In normal times, such behaviour would be entirely unremarkable. But times are not normal. This cannot be said often enough: on the edges of Europe and within Europe itself, the independence of institutional pillars is being shredded, ignorance and bigotry are being rewarded, media brutally censored, political rivals jailed or assassinated.

‘Hating frauds’

In the US, the wielder of the West’s great power – apart from encaging children – describes a respected congresswoman as “an extraordinarily low IQ person”, employees of the FBI and department of justice as “hating frauds”, a healthy, licensed restaurant business as “dirty” and “filthy”, and a protester being removed from one of his rallies as follows: “Goodbye darling...Say ‘hi’ to Mommy... Was that a man or a woman, because he needs a haircut more than I do. I couldn’t tell.” And almost all in the past 92 hours. This man will shortly be entertained by Queen Elizabeth.

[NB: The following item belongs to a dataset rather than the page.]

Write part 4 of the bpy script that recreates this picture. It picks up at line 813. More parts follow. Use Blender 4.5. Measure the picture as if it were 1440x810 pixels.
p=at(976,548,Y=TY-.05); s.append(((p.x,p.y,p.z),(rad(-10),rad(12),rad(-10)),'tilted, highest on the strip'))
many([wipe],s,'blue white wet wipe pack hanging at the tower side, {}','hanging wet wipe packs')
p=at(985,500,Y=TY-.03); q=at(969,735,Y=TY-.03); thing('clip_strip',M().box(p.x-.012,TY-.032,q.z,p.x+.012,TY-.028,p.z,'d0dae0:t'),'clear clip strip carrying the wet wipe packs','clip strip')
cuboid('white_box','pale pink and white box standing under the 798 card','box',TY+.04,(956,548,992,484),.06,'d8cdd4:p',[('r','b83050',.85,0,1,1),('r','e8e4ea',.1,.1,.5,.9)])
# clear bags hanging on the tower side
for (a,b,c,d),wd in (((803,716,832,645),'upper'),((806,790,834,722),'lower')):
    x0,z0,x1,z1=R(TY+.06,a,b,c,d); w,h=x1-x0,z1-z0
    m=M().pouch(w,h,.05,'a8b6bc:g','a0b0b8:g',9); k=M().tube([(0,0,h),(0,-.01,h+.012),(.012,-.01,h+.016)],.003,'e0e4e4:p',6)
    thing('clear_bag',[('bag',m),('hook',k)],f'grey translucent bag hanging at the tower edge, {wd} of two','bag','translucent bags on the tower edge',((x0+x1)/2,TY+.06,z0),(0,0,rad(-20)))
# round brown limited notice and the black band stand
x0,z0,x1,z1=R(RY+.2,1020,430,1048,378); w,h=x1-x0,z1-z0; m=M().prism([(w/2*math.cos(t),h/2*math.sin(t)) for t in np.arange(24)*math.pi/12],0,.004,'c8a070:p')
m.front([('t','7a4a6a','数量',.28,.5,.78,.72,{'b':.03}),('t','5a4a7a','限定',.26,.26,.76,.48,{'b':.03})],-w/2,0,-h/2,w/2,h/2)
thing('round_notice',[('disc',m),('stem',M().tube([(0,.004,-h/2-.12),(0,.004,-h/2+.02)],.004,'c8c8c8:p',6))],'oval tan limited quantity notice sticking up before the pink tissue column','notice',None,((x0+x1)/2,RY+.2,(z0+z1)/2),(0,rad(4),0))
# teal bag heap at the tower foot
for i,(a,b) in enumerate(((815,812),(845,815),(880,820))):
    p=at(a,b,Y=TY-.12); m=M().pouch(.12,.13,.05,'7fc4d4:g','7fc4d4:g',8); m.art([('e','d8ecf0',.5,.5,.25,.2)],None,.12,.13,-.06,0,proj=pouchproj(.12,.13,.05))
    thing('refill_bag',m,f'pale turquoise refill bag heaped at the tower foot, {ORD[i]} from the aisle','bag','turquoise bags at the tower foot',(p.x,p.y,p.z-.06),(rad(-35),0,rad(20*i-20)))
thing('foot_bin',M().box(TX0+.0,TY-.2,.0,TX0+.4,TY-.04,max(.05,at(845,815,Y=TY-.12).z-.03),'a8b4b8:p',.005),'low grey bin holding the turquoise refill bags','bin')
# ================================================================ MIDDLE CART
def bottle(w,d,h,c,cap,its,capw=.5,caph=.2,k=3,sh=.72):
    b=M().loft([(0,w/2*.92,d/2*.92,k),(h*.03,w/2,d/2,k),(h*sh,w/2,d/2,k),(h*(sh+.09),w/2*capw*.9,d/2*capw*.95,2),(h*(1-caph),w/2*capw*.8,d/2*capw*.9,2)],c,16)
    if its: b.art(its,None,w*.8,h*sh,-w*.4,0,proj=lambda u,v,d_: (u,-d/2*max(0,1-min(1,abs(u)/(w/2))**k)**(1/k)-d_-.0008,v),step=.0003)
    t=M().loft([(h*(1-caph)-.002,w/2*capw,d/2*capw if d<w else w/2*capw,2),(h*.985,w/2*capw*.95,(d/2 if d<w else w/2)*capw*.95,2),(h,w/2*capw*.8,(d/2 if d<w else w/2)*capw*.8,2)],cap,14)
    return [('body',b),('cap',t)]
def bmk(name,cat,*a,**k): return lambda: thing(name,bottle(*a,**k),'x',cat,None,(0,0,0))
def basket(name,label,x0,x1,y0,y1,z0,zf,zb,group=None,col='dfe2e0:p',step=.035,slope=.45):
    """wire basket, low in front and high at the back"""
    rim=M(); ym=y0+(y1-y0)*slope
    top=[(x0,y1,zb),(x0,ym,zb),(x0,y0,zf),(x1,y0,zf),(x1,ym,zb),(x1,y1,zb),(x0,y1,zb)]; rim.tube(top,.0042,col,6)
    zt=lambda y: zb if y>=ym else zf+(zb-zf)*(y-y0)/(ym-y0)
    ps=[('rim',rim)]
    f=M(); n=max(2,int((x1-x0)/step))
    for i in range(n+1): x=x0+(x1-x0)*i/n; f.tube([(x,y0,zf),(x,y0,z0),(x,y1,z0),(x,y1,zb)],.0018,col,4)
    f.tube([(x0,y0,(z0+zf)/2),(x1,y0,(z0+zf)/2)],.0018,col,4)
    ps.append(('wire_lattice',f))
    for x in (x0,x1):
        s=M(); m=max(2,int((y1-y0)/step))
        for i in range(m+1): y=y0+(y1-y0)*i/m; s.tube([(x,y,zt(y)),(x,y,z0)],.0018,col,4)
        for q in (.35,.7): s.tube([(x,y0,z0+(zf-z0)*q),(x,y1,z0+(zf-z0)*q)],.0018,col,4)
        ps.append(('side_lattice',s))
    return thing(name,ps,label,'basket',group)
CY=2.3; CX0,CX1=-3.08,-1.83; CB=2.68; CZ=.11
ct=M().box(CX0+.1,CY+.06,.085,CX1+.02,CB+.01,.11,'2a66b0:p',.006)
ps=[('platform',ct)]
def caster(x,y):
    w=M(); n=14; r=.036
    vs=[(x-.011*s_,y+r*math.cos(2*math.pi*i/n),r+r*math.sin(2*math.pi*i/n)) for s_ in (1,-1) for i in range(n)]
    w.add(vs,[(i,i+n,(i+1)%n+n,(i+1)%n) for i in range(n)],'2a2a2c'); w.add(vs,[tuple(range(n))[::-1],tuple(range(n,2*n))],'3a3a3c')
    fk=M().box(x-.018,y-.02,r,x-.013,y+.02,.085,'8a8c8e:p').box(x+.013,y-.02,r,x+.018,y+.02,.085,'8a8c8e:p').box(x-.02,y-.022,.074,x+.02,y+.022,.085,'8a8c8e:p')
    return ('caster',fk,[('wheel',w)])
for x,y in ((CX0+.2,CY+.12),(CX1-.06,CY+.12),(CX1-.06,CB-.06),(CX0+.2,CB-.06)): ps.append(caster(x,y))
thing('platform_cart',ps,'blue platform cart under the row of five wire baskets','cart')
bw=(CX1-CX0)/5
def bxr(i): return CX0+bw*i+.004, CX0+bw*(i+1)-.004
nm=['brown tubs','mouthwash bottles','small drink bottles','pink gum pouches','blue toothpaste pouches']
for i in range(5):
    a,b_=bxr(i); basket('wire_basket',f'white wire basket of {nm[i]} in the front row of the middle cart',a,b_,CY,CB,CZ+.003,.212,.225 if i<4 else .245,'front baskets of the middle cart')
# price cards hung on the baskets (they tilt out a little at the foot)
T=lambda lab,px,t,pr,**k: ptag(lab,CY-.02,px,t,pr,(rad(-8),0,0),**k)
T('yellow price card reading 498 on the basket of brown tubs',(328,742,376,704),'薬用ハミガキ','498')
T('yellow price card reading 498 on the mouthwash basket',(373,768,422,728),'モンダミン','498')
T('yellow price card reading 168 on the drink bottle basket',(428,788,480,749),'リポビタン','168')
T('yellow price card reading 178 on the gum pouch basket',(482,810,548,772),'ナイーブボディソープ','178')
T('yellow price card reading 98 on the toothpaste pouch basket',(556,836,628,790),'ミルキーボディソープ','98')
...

Such is the Brexit fever-pitch in the UK, its diplomat-in-chief, Boris Johnson, of the axiomatically “pro-business” Tory party, reportedly used the phrase “Fuck business” in response to prodding about employers’ Brexit concerns – and that’s in the context of 850,000 jobs said to be at risk in the automotive industry alone.

This is the world we now inhabit. And despite the flush of ageism witnessed here in recent weeks, youth is not necessarily the elixir. Stephen Miller, the White House-based Trump adviser believed to be the architect of the child separation policy, is just 32. Austria’s conservative chancellor is only 31. In fact, the vast majority of European leaders – including Italy’s interior minister, Matteo Salvini, who turned away the immigrant rescue ship Aquarius – are in their early-to-mid-40s. If Leo Varadkar is not your political flavour, try blaming it on his youth.

Dysfunctionality

We know that too well about Ireland’s problems and dysfunctionality in some sectors. But occasionally, when the lights around the world are dimming, it helps to look to our upsides. For all the talk about corruption, we are cleaner and more transparent than the vast majority of countries. We value education, expertise, our political and electoral systems, the founding principles of the EU and a global outlook. Any far-right merchants remain on the outer fringes. As Brexit threatens to poison everything in range, we have also learned to value the firm, measured, articulate voices sent out to bat for us around Europe and the UK, including two sterling women, Mairéad McGuinness and Helen McEntee.

And in a time when public dignity, manners and respect are under daily discussion, it’s worth noting that all the epithets, slurs and schoolyard insults are being slung from the other side.

So pace our female protester, that person "taking up space" on stage was not just a random male or a "pipsqueak" as a Brexit tweeter described him last week. That was the Taoiseach, the democratically-elected leader of a functioning democracy. Until he does something to sully that office, he is entitled to a modicum of respect.